Nearly every black hole in the universe has a black hole at its center, providing the axis around which the galaxy stars and gas and dust rotate.
Less frequently, astronomers come across a black hole that shoots relativistic jets of material from its poles at the speed of light.
Even less frequently, these active black holes fall into a rare category of Compact Symmetric Objects (CSOs), which do shoot material from their poles with great force, but, for whatever reason, those jets don’t extend vast distances into the void of space. They instead remain much more tightly bound to the black hole.
For a long time, researchers assumed that the shorter extension meant that the black holes were just younger—but that may not be the case. In a series of three studies published this week in The Astrophysical Journal, Caltech researchers whittled down a pool of thousands of potential CSOs to a few dozen they consider a truly new category of celestial objects with a short overall lifespan.
A tidal disruption: The jets that shoot from the CSOs, the research team reports, come from black holes gobbling up stars of very large mass or size that come too close.
“We think that a single star gets ripped apart, and then all that energy is channeled into jets along the axis the black hole is spinning around,” said Tony Readhead, who led the investigation, in a release. “The giant black hole starts out invisible to us, and then when it consumes a star, boom!
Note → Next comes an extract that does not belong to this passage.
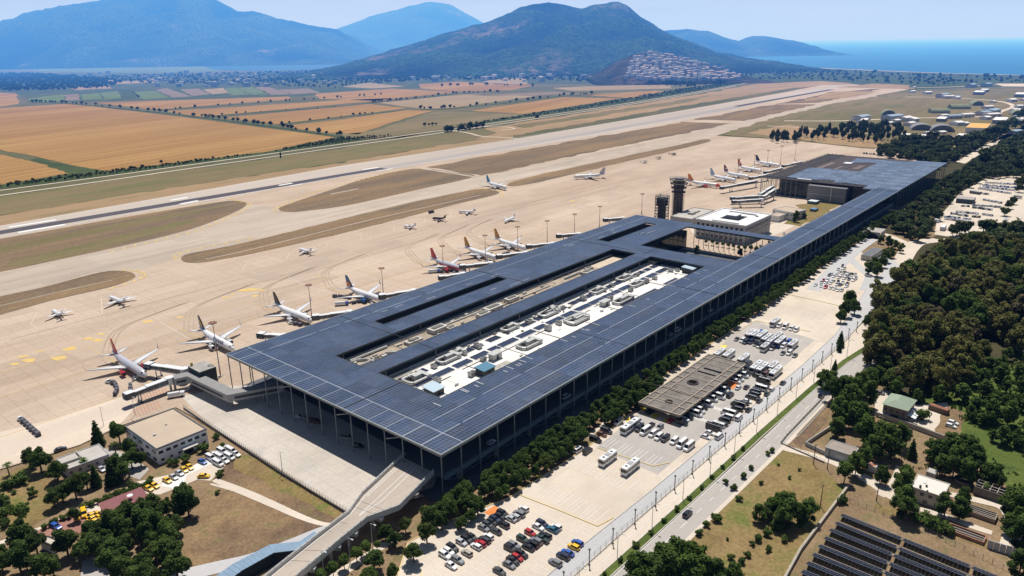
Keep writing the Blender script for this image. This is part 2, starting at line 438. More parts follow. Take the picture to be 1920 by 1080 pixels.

The black hole has fuel, and we can see it.”
This ripping-apart of a large star by a black hole is called a tidal disruption event (TDE). In the case of CSOs, it creates jets that extend ~1,500 light-years out into space and last for ~5,000 years. That’s a lot shorter and smaller than other observed black holes with jets, like the one at the center of Cygnus A, which extends ~230,000 light years above and below and has been burning for millions of years.
Short and snappy: The short lifetimes of CSOs are a useful trait for astronomers looking to understand the full life cycles of these objects. By observing the set of 64 confirmed over the course of this study, the team hopes to gain a holistic view of how CSOs form, evolve, behave, and eventually die.